First, with regards to the law, they both fixate on the letter of the law at the expense of its spirit.  The law was not given to be the focus of the Christian's attention, but rather to form the guidelines by which we are directed how to love the Lord our God with all our hearts, minds, souls, and strength and our neighbors as ourselves. Just as the white lines along the side of the highway need to be seen and may, from time to time, as in a dense fog, need to be focussed on, typical driving conditions demand that we not fix our gaze on those lines.  Rather, we are to keep them in the periphery where they subtly work to help us drive safely with our eyes out ahead of us focussed on the coming traffic.

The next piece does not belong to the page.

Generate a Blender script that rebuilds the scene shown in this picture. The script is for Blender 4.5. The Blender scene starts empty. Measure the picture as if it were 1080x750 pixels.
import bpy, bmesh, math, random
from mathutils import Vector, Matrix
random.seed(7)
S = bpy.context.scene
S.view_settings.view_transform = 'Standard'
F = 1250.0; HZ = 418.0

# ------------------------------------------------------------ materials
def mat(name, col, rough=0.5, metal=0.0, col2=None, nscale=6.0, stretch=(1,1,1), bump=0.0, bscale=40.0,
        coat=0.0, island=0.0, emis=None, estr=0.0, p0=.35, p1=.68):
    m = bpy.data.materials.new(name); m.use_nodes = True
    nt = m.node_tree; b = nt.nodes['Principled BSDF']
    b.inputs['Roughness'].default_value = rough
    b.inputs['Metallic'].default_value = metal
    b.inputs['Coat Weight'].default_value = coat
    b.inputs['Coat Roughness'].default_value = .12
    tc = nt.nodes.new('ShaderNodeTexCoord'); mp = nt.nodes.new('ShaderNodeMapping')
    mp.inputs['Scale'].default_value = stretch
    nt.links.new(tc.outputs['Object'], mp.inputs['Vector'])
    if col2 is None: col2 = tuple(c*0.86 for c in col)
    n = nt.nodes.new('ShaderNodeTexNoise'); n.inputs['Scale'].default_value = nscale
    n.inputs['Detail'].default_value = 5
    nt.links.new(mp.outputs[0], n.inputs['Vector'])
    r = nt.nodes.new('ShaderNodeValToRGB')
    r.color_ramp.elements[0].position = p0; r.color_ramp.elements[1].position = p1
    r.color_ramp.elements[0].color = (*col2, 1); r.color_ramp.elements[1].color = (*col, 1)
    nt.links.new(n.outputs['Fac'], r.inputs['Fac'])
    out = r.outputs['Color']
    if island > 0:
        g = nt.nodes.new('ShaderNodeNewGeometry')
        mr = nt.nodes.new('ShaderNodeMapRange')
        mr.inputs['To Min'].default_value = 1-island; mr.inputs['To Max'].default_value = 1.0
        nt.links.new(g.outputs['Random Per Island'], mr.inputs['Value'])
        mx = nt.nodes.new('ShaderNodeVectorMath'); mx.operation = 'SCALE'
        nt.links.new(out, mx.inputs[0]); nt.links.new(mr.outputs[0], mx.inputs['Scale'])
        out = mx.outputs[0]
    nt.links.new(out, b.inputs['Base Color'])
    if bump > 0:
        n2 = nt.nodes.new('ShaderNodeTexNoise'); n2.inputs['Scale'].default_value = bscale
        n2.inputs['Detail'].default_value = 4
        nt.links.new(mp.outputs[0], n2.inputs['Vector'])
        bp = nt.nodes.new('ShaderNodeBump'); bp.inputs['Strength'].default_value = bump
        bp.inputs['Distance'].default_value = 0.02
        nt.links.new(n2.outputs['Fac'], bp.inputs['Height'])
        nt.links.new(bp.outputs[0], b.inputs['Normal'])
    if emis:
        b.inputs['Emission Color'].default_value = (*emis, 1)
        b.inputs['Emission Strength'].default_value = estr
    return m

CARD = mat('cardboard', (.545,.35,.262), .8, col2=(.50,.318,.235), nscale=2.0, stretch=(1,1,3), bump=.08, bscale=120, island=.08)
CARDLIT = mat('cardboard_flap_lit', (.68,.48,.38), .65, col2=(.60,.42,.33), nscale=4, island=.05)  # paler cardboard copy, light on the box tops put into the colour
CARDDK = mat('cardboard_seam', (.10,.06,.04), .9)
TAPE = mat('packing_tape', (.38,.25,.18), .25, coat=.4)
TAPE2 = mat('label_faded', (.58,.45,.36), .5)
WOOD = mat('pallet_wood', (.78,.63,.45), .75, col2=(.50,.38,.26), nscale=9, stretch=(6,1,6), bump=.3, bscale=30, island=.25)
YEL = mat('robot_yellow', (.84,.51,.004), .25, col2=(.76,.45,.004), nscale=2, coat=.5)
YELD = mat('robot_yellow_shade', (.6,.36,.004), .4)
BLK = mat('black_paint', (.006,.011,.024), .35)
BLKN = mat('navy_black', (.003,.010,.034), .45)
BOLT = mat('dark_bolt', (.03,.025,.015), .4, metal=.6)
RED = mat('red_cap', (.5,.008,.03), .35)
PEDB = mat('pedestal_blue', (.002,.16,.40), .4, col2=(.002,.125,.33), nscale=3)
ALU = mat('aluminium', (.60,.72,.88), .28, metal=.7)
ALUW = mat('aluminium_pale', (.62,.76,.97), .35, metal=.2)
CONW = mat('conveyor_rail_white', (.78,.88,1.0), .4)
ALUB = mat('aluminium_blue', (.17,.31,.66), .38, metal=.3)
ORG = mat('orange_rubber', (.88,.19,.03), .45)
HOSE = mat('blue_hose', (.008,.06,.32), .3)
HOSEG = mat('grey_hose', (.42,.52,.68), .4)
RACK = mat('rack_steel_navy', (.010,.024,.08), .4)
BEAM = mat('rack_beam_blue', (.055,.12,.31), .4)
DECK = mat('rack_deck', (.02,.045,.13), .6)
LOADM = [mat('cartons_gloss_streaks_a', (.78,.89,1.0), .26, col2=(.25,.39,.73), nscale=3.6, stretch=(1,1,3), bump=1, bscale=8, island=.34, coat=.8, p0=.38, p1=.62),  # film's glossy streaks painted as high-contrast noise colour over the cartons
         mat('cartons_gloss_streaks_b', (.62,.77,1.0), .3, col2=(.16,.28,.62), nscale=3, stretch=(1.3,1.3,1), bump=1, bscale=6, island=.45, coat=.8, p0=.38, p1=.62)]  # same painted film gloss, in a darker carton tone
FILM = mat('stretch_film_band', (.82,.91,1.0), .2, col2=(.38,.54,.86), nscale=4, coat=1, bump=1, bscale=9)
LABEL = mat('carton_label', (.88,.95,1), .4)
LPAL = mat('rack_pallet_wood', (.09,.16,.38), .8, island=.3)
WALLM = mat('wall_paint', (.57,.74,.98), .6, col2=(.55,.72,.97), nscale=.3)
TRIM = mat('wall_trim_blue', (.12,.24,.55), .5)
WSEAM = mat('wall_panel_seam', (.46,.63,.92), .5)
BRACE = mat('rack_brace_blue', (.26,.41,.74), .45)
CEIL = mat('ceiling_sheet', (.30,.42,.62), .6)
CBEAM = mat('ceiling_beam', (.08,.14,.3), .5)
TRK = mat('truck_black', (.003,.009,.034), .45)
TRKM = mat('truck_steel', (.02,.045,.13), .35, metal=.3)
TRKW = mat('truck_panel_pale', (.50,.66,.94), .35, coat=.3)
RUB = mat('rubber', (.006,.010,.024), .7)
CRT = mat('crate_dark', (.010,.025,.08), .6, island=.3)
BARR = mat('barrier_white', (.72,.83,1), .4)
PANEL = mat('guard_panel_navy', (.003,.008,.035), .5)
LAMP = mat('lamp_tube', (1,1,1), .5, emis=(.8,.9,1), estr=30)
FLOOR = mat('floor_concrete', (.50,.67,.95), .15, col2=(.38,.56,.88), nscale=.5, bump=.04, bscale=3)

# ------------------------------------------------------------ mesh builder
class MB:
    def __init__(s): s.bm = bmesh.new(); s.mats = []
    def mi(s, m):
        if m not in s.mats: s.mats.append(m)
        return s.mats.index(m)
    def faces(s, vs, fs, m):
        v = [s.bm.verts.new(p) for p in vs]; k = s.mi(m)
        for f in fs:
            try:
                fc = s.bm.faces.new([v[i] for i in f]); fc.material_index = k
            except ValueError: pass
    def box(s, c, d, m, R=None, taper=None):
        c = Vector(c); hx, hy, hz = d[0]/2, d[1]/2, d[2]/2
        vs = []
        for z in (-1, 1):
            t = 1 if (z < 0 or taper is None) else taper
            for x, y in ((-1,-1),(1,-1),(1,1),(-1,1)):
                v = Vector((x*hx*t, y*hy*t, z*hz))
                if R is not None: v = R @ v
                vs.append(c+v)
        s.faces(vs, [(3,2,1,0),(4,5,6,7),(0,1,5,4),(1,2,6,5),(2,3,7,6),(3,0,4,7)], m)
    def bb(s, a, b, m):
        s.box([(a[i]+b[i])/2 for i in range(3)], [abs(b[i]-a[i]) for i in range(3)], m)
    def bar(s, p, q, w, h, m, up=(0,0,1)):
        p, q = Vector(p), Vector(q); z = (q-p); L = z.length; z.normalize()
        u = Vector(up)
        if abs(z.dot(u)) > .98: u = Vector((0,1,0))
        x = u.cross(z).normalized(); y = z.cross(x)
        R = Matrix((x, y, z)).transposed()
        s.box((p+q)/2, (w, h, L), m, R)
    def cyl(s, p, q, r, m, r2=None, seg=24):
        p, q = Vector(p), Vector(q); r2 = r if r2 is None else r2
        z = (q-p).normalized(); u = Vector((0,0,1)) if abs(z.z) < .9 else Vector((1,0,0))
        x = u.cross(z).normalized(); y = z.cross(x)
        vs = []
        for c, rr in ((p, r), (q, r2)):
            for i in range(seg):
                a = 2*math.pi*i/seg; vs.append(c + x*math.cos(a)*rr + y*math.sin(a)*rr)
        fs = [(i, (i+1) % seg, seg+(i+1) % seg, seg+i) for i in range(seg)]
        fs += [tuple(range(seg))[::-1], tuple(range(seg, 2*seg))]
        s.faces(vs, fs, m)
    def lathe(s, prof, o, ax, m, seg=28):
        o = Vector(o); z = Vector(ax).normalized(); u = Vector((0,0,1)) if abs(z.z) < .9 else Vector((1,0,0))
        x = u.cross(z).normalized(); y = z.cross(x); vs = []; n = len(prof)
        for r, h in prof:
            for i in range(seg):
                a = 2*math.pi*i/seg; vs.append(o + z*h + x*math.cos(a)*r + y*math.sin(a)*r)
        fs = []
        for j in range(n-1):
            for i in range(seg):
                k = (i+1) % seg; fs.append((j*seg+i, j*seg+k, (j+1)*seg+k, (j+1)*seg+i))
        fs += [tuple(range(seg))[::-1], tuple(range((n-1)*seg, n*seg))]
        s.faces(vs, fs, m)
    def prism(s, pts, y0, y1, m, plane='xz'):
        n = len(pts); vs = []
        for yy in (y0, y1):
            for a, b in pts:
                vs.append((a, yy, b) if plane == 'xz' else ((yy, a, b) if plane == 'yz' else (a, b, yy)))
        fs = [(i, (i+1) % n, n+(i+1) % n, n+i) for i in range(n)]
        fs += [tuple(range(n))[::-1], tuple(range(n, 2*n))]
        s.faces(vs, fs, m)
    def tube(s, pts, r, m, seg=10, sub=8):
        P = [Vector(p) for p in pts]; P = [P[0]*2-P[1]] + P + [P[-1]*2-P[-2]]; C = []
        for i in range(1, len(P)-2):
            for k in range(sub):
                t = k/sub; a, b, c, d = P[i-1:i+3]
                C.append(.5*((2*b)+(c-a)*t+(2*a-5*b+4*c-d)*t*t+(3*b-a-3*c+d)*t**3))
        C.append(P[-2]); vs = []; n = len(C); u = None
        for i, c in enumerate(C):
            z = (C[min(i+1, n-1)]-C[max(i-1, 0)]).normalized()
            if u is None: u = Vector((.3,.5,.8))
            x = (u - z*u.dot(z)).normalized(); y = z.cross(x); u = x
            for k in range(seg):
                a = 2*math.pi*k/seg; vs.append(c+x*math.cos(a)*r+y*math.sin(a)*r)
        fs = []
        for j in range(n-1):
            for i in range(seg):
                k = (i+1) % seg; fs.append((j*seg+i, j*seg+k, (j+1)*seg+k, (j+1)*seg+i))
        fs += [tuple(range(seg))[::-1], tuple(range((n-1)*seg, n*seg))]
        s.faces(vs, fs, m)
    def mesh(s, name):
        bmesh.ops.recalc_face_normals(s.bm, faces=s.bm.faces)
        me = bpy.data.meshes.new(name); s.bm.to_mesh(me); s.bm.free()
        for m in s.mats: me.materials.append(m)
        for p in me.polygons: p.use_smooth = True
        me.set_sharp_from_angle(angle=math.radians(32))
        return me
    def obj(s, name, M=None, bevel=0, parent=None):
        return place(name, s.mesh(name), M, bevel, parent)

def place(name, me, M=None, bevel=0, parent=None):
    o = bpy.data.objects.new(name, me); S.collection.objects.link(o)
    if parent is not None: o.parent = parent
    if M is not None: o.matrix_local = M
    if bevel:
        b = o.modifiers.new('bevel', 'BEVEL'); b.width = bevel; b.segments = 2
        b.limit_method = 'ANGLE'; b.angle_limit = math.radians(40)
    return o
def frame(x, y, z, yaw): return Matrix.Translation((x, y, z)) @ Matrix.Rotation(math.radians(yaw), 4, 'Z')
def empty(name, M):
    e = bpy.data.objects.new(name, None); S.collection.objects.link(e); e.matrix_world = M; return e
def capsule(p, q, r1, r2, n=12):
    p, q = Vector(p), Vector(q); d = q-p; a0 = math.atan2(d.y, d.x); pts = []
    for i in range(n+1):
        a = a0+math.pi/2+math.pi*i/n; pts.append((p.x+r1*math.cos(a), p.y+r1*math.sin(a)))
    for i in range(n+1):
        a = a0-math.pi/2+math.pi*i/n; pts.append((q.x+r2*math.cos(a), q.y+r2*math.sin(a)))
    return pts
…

In the same way, the law is not meant to be stared at with the desire to see how close we can get without crossing it, or by trying to build artificial barriers to keep us from crossing it.  And so, both whittling and hedging ultimately keep our attention off of the very things God's law intends it to be on, namely God and our neighbor.  

Secondly, both approaches are driven by self gratification.  The Whittler has his mind on how he can have the sin he really wants in such a way that doesn't “technically” break the law.  As such he becomes a lawyer, analyzing all potential loopholes and all the time forgetting the obvious question God would have us ask; not, “What can I get away with here,” but’ “what does it mean to love God and my neighbor here?” 

The Hedger on the other hand is obsessed with keeping his hands clean and maintaining a picayune purity that he can be proud of.  Yet he often ends up straining gnats and swallowing camels. Jesus dealt with this Pharisaical mindset again and again during his ministry.  The Pharisees were highly offended, for example,  when he healed on the Sabbath not because it broke any Old Testament law, but because it violated one of their self imposed hedges to protect them from working on the day of rest.  They didn't care that a man had been healed and given liberating rest from the pain and suffering he had been enduring.  No, acts of mercy were not to be tolerated on the day of rest.  Allow them and before long you will have complete Sabbath mayhem.  It was this same destructive and unhealthy demand for self justifying purity that enabled the priest and the Levite to pass by the man in the ditch while the Samaritan exhibited love of his neighbor, thereby truly keeping the law even while risking ceremonial defilement along the way.

Ultimately both groups, the Whittlers and the Hedgers alike, are pursuing a form of self justification; one by explaining away the sin and the other by overstating the righteousness.  Therefore, we must be on guard to avoid both ends of this perilous spectrum and fix our eyes on the Lord Jesus Christ who neither whittled the commandments of God to allow for the gratification of his temptations, nor needed artificially built hedges to protect him, for his “food and drink was to do the will of His Father who sent Him.”  Instead, Jesus was driven by a genuine love for God and for his neighbor, forgetting himself and freely obeying. 

If we then are to avoid the two errors of whittling and hedging, we must keep our eyes on him as the antidote to either tendency. With eyes firmly fixed on Christ, those with whittling tendencies will find him so beautiful that the siren song of sin which calls us to push the boundaries of God’s law will, in time, lose its potency and the law will become a liberating guide rail rather then an annoying barrier to true pleasure.  The hedgers on the other hand, will experience the relief of knowing that their justification does not depend on the cleanness of their hands, but on that of Christ’s, allowing them to use wisdom in obedience, but without fear or pride.  In either case the Christian will finally be free to obey out of a sincere love of God and his neighbor. May God give us the awareness to discern our tendencies and to cast them aside for the glory of finding our identities in Christ.